Jim Jim Falls in Kakadu National Park
Access, Camping, The Pools, The Walks, The Views...

Jim Jim Falls and Twin Falls in the Jim Jim Area of Kakadu are two of the best known attractions of Australia's Kakadu National Park.

Most of the Jim Jim Falls pictures you see show the falls during the wet season.

After a good rain the Jim Jim Creek thunders over the edge of the escarpment and 200 metres into the gorge below, which totally fills with the spray drift.

Jim Jim Falls This photo was taken by a reader who had the opportunity to see the falls at their most spectacular. Even the pilot was impressed!

Most people don't get to see Jim Jim Falls like that. This is a creek where the water level drops very quickly, as soon as it stops raining at the end of the wet season. The falls are reduced to a mere trickle, usually long before the unsealed road into the Jim Jim area opens (late May to mid June).

But, as you will see below, even when they are totally dry, these falls and the gorge are still very impressive and definitely worth the effort! And a bit of an effort it is...

Getting to Jim Jim Falls

Getting to Jim Jim Falls—and even more so to Twin Falls!—used to be a real adventure. In the past it took two hours to cover the 60 km from the Kakadu Highway turn off (near Cooinda, or a good 40 km from Jabiru) on a rough four wheel drive track. No more...

Jim Jim Escarpment

Access to the area has been greatly improved. Today there is a well maintained gravel road and even two wheel drive vehicles can get to the Jim Jim camping area, though not to the falls themselves. The drive on this corrugated highway may not be an adventure anymore, but it is still very scenic as you approach and drive along the escarpment.
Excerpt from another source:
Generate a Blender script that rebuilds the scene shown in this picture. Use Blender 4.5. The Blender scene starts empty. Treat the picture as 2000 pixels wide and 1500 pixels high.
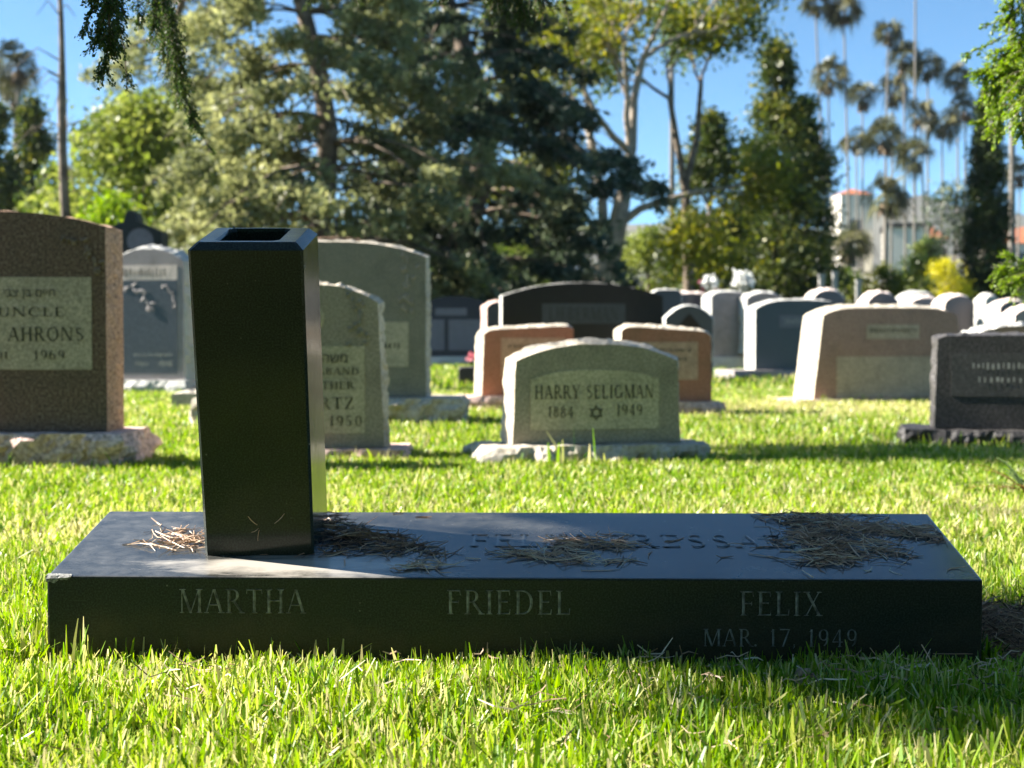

Luckily (in my eyes) the last 10 km from the Garnamarr campground to Jim Jim Falls have been left as a nice little four wheel drive track. It has some sandy patches with deep ruts, and there are also some creek crossings, so a high clearance four wheel drive is still the best vehicle to have. (According to the campground manager the little "toy" 4WD vehicles, RAV4s, X-trails etc., like to get bogged on the sandy stretches.) Early in the season you may also need a snorkel on your vehicle.

Jim Jim Falls Gorge and Plunge Pool

Jim Jim Falls from the Viewing Pool

The walk from the car park to the plunge pools at the bottom of Jim Jim Falls is only 900 metres long, but don't underestimate it!

The first part is easy enough. Don't miss the little side track to the "viewing pool". (Not that you can. It's sign posted.) From here you get your first view down the gorge to the falls.

The second half of the walk requires scrambling and rock hopping over bouders, boulders and more boulders. They are often slippery with sand and it's very easy to slip here and do some damage to yourself.

You have to walk over this!

The Jim Jim Plunge Pool The closer you get to the end of the gorge the more impressive it becomes. This is one massive cliff face! The pool is enclosed on three sides by the vertical cliffs and is huge! You can swim here all year round.

It's hard to capture the area, everything is just too massive. Can you see the tiny dot to the right of the bottom of the waterfall? That's a person swimming.

The water doesn't see much sun and is rather cold. There is second pool just a little bit further back, with a nice sandy, white beach, that's also very popular for swimming.

The Jim Jim Beach Pool

At the top of Jim Jim Falls

The Jim Jim Falls plunge pool sure is impressive, everybody likes a swim on a hot day, so most people leave it at that. However, I recommend you set some more time aside in your schedule so you can also walk to the top of Jim Jim Falls.

This is quite a walk, called the Barrk-Marlam Bushwalk (6 km return). It branches off from the walk to the plunge pool and according to the official guide takes about six hours return. I'd say anybody reasonably fit won't need more than four. (Provided you do it in the morning as recommended. In the hot afternoon sun it probably takes a bit longer...)

The first part of the walk is a very steep climb up the side of the hill, but most of the walk is an easy stroll through the bushland along the top of the escarpment. I thoroughly enjoyed the walk, and the views from the top are spectacular. You can barely make out the people on the sandy beach at the bottom. (And in the picture you can't at all.)

View from the top of Jim Jim

Camping at Jim Jim Falls

The Jim Jim camping area is called Garnamarr and was relocated in 2004. It is now further back towards the highway. It is in a very scenic location at the bottom of the escarpment and offers great views of the rocks at sunset.

The facilities are excellent. (No wonder, it's all very new.) The big ablutions block is very well appointed and has solar hot showers. The campground is well laid out, with concrete tables and benches and fire places, and room for 250 people.

The only downside: it's a popular place and does fill up...

Camping fees are the same as everywhere else in Kakadu National Park: $10 per person per night. The campground manager comes around at night to collect your fees. The man has been at Jim Jim Falls for six years now, so he can also answer all your questions!